I am learning Hopf algebras via the following online notes on geometric representation theory,

https://www.maths.ed.ac.uk/~djordan/QGpublic.pdf

Exercise 1.7 of the Hopf Algebra section asks to show that $\mathbb{C}[G]$ with coproduct $\Delta(g) = g \otimes g$ and counit $\epsilon(g) = \delta_{e,g}$ gives a bi-algebra structure, where $G$ is a finite group. Using definition 1.6 this amounts to showing that both $\Delta$ and $\epsilon$ are algebra morphisms.
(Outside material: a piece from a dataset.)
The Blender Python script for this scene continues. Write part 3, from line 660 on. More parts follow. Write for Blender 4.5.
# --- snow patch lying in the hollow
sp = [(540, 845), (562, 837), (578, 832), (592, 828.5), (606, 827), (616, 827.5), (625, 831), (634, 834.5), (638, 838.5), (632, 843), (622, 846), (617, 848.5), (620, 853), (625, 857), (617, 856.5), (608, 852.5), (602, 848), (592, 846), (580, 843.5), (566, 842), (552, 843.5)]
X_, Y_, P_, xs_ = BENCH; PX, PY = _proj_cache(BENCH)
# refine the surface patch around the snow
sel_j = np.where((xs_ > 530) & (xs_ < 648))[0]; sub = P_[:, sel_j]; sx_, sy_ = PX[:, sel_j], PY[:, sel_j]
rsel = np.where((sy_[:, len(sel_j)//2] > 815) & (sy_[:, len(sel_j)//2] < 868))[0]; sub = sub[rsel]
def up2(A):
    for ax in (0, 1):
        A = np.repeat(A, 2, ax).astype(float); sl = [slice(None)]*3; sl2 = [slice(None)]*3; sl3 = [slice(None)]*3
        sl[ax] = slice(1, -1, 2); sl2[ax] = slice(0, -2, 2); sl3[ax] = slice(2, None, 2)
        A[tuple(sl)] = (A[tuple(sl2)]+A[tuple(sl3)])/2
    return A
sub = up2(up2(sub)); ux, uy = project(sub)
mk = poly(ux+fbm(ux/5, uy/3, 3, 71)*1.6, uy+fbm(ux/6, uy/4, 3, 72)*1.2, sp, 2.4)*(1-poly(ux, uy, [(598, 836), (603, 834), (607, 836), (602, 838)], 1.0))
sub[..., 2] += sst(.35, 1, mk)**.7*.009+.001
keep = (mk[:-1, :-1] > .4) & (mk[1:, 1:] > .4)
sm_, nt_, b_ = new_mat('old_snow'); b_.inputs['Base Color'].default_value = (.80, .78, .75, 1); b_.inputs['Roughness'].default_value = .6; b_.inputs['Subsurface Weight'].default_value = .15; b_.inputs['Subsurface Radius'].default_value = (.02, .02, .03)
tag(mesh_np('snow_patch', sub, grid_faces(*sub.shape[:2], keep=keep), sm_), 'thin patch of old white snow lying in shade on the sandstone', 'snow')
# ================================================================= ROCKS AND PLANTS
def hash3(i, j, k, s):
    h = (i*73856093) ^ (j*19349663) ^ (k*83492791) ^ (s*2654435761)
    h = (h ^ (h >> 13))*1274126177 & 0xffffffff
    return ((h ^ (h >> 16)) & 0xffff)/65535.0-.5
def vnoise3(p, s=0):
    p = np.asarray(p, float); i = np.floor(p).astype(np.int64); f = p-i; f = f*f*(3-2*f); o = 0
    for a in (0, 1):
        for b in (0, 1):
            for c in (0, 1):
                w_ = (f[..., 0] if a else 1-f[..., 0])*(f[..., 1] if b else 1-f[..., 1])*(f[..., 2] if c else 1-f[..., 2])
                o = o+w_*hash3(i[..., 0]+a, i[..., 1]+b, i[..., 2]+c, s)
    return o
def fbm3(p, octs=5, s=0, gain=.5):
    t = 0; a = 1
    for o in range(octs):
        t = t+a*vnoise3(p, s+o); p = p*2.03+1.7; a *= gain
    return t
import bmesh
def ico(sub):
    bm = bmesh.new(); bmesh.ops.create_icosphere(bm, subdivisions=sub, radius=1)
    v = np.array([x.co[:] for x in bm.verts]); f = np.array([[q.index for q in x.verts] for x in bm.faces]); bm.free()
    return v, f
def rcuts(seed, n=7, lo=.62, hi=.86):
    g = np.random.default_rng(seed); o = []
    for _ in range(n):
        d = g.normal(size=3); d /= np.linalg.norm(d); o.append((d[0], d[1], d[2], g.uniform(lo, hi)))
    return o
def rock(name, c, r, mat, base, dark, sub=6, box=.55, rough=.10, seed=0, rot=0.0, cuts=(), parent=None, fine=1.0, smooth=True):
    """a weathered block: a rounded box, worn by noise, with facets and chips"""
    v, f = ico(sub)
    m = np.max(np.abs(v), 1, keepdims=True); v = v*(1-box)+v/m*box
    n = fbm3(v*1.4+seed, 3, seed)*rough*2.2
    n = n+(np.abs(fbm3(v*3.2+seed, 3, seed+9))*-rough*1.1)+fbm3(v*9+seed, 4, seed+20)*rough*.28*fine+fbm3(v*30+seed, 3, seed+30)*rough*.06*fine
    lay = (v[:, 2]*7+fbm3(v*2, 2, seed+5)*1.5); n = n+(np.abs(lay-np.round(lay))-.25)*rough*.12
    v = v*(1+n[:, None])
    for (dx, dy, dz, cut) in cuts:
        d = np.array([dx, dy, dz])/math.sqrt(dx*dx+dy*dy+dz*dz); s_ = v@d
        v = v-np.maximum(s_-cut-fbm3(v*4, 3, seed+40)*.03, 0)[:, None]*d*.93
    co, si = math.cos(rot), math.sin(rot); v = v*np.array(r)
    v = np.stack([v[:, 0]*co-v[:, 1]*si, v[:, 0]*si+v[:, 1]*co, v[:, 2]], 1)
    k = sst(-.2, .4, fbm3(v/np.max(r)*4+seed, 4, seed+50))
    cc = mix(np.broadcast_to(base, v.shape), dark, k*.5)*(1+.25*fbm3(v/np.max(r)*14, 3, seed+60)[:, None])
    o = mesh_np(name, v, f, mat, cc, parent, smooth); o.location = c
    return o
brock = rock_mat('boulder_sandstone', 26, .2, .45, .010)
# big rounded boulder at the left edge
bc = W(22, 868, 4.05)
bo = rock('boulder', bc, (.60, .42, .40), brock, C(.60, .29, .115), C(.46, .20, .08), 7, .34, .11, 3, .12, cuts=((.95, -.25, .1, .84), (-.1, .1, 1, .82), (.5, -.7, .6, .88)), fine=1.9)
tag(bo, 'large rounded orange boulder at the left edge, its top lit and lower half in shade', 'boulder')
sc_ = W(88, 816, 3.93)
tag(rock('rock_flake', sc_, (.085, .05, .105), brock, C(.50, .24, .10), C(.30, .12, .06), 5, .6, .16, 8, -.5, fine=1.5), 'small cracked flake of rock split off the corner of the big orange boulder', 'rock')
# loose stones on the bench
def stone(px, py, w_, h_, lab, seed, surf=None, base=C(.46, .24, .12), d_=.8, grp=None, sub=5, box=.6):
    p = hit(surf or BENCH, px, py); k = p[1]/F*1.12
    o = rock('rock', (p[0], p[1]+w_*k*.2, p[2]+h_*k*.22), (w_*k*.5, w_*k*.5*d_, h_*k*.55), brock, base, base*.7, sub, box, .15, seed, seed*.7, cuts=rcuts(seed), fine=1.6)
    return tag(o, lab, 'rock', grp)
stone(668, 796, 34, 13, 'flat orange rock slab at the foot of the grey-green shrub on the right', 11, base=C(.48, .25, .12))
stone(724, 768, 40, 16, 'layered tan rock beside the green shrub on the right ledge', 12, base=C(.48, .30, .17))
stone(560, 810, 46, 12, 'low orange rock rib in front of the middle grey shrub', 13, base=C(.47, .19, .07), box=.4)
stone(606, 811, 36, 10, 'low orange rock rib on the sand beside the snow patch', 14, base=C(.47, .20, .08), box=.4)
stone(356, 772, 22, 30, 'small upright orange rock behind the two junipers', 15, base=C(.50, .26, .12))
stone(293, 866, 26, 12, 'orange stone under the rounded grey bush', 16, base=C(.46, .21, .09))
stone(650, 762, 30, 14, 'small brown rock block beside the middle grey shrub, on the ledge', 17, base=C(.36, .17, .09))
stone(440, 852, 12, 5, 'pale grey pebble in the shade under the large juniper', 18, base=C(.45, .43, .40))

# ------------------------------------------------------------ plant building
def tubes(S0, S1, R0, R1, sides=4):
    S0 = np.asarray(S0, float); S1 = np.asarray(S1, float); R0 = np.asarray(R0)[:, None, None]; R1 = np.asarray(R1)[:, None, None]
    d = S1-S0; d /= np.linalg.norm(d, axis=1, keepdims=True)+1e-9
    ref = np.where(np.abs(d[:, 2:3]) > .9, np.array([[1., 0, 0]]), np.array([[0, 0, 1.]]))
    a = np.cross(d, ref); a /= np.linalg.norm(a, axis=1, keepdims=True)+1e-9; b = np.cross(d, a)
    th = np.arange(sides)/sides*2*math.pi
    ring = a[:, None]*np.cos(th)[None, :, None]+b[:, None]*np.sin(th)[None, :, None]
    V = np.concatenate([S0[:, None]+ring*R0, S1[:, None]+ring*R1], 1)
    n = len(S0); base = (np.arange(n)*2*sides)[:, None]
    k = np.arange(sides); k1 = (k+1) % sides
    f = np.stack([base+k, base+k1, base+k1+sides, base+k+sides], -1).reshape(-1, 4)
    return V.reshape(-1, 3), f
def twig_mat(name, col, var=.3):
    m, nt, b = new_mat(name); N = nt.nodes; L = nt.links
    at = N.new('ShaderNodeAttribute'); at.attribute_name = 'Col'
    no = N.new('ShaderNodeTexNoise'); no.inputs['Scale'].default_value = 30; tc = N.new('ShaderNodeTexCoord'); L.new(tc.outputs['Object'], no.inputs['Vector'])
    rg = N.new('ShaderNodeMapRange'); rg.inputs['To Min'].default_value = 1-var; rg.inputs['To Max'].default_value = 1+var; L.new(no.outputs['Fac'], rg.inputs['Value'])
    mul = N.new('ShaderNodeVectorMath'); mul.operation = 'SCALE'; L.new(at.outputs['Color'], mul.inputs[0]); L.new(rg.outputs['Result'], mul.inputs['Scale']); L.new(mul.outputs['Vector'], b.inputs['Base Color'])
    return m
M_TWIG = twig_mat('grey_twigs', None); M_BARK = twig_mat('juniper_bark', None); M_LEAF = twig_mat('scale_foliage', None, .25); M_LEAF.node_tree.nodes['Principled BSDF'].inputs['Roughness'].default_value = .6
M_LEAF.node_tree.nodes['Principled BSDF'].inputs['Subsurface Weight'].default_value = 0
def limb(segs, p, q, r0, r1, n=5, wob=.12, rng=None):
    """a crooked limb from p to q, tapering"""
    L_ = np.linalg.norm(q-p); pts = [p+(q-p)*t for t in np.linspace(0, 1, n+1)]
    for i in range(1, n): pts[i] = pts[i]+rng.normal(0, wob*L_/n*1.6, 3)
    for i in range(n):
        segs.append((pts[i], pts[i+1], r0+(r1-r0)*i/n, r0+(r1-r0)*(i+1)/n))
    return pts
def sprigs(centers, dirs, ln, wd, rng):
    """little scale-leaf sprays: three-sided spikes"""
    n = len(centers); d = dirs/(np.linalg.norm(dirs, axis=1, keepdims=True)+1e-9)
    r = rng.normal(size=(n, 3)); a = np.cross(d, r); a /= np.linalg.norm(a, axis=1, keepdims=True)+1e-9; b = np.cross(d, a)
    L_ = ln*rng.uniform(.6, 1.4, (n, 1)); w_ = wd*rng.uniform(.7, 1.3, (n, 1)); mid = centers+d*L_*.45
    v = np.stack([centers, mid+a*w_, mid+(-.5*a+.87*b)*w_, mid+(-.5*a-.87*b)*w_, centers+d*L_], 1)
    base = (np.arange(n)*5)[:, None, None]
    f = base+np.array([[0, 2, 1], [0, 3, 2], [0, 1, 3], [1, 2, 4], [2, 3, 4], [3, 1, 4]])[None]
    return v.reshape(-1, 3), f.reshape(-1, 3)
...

I am ok with everything except showing that $\epsilon$ is an algebra morphism, that is, showing that the following square commutes

$$\require{AMScd} \begin{CD} \mathbb{C}[G] @<{\mu}<< \mathbb{C}[G] \otimes \mathbb{C}[G];\\ @V{\epsilon}VV @VV{\epsilon \otimes \epsilon}V \\ \mathbb{C} @<{\cdot}<< \mathbb{C} \otimes \mathbb{C}; \end{CD}$$

as if $r_1 \otimes r_2 \in \mathbb{C}[G] \otimes \mathbb{C}[G]$ then surely $\epsilon \circ \mu(r_1\otimes r_2) = \epsilon(r_1r_2) = {(r_1r_2)}_e$, i.e. the $[e]$ coefficient of $r_1r_2 \in \mathbb{C}[G]$ whereas $(\cdot \circ \epsilon \otimes \epsilon)(r_1 \otimes r_2) = (r_1)_e \cdot (r_2)_e \in \mathbb{C}$, and these are not the same thing.

What am I misunderstanding? Thanks!


Solution 1:

In the usual definition of the coalgebra structure on $\mathbb{C}[G]$, the counit is defined as $\epsilon(g) = 1$ for all $g\in G\subset \mathbb{C}[G]$, i.e. it sends all the group elements to $1$, then extended linearly. Thus $\epsilon(r_1 r_2)$ should sum up the coefficient of all basis elements of $\mathbb{C}[G]$, instead of just taking the $[e]$ coefficient.

See e.g. Example 1.5.3 in Majid's Foundations of Quantum Group Theory, or in Kassel's Quantum Groups, Chapter III's Section 1 Example 3, and Section 2 Example 2, and Section 3 Example 2, taken together.